*Written task*. Print, without altering anything, the lines from the one that holds "Build this scene" to the one that holds "scene.camera = camo", inclusive. No other lines belong in the output.

##############################

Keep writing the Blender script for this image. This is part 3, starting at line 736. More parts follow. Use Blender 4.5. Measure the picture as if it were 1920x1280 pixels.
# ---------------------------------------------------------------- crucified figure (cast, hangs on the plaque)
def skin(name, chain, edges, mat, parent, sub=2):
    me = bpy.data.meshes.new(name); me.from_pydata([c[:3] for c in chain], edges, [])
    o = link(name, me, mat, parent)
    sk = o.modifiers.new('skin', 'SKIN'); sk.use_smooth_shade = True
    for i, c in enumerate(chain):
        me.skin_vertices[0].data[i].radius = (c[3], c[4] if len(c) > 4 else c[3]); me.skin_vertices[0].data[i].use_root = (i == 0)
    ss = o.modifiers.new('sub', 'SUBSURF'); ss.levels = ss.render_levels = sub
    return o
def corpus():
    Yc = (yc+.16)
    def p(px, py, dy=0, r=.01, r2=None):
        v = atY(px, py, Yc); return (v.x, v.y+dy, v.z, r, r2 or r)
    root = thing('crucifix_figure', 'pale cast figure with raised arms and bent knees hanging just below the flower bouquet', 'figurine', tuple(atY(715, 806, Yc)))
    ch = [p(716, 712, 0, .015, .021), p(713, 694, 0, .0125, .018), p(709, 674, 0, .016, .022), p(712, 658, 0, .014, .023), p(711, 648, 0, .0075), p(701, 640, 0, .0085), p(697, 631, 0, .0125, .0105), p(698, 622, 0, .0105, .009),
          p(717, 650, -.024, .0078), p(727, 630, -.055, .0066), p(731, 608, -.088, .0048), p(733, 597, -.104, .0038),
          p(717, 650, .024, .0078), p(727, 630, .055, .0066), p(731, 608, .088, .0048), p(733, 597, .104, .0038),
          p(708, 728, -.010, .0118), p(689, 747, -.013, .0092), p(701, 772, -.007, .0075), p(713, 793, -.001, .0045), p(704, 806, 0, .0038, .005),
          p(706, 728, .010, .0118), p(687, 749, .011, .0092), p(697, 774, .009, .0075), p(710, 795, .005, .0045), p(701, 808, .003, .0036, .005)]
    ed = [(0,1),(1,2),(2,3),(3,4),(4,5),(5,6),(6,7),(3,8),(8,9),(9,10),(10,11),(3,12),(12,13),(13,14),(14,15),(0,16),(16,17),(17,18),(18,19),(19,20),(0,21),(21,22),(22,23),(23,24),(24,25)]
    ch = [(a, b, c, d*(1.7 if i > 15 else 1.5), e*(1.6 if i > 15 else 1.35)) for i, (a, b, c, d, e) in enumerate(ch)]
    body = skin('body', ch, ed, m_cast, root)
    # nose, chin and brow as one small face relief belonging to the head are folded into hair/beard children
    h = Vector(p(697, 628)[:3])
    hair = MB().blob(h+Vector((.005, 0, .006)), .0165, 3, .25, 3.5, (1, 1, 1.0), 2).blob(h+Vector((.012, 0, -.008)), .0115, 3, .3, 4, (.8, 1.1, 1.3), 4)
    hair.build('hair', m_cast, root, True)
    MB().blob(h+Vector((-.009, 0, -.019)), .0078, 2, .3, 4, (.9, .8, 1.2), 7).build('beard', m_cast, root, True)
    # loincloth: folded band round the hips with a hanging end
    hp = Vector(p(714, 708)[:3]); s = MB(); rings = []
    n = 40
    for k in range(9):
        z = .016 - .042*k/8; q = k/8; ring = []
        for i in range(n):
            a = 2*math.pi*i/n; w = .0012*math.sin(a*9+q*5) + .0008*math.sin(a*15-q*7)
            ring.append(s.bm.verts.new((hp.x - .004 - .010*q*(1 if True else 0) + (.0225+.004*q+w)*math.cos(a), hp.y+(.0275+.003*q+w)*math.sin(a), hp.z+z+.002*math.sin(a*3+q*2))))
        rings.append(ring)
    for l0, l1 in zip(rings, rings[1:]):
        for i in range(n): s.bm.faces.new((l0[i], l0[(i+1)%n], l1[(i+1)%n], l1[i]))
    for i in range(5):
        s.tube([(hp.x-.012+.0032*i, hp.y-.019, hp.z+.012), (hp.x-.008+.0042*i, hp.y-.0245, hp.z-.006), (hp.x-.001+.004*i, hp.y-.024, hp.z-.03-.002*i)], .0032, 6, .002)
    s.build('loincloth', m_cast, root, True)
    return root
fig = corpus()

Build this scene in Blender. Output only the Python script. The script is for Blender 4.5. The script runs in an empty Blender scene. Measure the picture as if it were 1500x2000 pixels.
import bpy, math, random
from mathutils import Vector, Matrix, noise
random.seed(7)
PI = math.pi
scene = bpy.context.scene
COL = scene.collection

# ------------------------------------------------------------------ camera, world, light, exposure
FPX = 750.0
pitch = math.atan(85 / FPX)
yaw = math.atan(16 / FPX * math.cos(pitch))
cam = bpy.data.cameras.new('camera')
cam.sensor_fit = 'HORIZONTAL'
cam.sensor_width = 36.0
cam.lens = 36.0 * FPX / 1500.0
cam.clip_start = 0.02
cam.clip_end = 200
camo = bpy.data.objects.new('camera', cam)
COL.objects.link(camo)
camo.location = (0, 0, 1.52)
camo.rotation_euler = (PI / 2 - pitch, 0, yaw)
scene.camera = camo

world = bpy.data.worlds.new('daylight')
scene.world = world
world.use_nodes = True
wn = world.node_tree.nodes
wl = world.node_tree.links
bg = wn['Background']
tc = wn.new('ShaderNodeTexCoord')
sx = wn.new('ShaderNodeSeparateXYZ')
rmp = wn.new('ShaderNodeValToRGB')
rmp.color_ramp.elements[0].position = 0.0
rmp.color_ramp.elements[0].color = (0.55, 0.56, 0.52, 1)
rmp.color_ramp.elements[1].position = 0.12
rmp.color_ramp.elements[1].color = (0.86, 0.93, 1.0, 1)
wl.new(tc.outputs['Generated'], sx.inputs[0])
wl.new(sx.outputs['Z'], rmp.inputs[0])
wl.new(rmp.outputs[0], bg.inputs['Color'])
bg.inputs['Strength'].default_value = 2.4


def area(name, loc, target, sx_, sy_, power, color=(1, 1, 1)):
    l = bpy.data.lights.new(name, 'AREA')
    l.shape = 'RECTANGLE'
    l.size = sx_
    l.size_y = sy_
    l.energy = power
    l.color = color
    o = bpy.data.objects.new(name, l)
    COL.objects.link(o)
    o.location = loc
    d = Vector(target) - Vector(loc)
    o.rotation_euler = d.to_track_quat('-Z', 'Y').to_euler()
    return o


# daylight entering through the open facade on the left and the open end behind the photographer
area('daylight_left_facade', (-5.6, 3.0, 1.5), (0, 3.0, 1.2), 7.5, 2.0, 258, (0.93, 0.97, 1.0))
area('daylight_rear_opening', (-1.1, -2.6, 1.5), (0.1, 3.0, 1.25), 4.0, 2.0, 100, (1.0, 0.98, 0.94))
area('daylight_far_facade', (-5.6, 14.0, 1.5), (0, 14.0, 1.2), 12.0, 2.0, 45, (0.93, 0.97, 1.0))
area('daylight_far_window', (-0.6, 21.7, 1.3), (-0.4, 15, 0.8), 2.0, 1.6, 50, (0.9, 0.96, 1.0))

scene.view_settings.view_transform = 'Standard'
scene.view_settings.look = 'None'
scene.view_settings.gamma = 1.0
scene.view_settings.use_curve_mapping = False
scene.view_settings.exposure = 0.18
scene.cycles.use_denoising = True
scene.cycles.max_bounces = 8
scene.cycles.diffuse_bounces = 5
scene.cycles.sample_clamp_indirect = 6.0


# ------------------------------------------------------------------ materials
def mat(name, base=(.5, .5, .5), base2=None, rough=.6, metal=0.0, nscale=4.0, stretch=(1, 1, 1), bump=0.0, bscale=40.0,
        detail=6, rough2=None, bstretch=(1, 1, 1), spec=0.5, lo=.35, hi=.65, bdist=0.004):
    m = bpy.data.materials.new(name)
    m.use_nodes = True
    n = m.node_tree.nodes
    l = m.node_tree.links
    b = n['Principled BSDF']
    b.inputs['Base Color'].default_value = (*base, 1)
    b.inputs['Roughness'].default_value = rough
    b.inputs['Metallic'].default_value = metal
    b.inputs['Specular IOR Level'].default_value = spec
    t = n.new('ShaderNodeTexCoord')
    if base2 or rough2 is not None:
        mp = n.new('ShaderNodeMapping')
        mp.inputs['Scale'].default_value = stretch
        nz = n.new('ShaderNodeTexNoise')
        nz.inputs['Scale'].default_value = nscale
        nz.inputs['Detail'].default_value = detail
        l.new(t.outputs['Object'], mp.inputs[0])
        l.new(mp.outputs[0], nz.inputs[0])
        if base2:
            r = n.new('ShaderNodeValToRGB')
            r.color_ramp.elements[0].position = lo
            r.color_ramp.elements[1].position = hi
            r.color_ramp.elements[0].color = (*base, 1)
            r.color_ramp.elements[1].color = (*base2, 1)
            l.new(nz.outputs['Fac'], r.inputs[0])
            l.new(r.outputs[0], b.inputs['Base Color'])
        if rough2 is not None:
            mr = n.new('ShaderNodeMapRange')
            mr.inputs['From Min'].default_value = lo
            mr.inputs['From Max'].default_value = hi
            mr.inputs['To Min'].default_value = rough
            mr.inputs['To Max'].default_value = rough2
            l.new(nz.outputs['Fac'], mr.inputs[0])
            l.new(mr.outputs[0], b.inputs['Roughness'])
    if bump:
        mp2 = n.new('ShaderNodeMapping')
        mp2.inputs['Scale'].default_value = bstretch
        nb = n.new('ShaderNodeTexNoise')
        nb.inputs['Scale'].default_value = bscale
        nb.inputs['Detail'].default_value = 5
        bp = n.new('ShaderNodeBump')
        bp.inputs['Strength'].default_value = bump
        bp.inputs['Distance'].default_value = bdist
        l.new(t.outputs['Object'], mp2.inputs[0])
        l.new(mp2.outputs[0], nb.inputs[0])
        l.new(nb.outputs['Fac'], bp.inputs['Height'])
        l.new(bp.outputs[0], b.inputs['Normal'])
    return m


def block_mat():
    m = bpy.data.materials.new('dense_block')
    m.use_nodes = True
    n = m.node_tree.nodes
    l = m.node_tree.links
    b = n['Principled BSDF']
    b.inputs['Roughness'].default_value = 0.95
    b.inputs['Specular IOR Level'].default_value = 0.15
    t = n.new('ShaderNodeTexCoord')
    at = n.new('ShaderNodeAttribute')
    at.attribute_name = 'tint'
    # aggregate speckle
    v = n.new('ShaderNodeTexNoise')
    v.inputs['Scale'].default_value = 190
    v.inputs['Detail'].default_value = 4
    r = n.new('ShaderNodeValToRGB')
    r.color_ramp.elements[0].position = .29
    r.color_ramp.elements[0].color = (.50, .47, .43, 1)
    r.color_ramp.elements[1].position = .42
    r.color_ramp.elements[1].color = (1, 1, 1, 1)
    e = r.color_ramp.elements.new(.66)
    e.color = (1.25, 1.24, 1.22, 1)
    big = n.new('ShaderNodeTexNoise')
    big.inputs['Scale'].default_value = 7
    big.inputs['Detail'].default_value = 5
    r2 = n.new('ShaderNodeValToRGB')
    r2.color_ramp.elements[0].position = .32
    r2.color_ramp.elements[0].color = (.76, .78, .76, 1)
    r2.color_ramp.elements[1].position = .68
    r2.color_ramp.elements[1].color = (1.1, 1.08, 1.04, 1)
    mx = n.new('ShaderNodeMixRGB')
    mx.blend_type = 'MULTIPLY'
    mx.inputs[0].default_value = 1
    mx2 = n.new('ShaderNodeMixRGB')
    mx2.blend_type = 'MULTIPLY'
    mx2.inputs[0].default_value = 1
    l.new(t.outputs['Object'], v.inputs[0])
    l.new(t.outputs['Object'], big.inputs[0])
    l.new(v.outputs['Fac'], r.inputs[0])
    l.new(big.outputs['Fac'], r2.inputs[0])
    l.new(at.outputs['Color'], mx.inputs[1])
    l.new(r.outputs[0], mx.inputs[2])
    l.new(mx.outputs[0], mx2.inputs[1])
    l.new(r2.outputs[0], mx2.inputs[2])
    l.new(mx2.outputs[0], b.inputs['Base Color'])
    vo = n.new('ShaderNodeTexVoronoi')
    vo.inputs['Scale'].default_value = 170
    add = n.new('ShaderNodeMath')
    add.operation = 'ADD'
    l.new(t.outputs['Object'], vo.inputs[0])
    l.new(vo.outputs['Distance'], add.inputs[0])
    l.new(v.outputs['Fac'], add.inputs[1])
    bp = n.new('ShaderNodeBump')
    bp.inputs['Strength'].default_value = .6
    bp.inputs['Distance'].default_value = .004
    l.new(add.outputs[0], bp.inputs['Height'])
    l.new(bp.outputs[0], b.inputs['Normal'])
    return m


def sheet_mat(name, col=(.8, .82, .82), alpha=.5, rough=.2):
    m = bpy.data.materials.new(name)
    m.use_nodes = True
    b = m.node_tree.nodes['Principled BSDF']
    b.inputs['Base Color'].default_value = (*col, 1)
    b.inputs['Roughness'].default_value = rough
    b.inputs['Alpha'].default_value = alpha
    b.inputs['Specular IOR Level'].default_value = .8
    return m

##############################

*Task solution*.
Build this scene in Blender. Output only the Python script. The script is for Blender 4.5. The script runs in an empty Blender scene. Measure the picture as if it were 1500x2000 pixels.
import bpy, math, random
from mathutils import Vector, Matrix, noise
random.seed(7)
PI = math.pi
scene = bpy.context.scene
COL = scene.collection

# ------------------------------------------------------------------ camera, world, light, exposure
FPX = 750.0
pitch = math.atan(85 / FPX)
yaw = math.atan(16 / FPX * math.cos(pitch))
cam = bpy.data.cameras.new('camera')
cam.sensor_fit = 'HORIZONTAL'
cam.sensor_width = 36.0
cam.lens = 36.0 * FPX / 1500.0
cam.clip_start = 0.02
cam.clip_end = 200
camo = bpy.data.objects.new('camera', cam)
COL.objects.link(camo)
camo.location = (0, 0, 1.52)
camo.rotation_euler = (PI / 2 - pitch, 0, yaw)
scene.camera = camo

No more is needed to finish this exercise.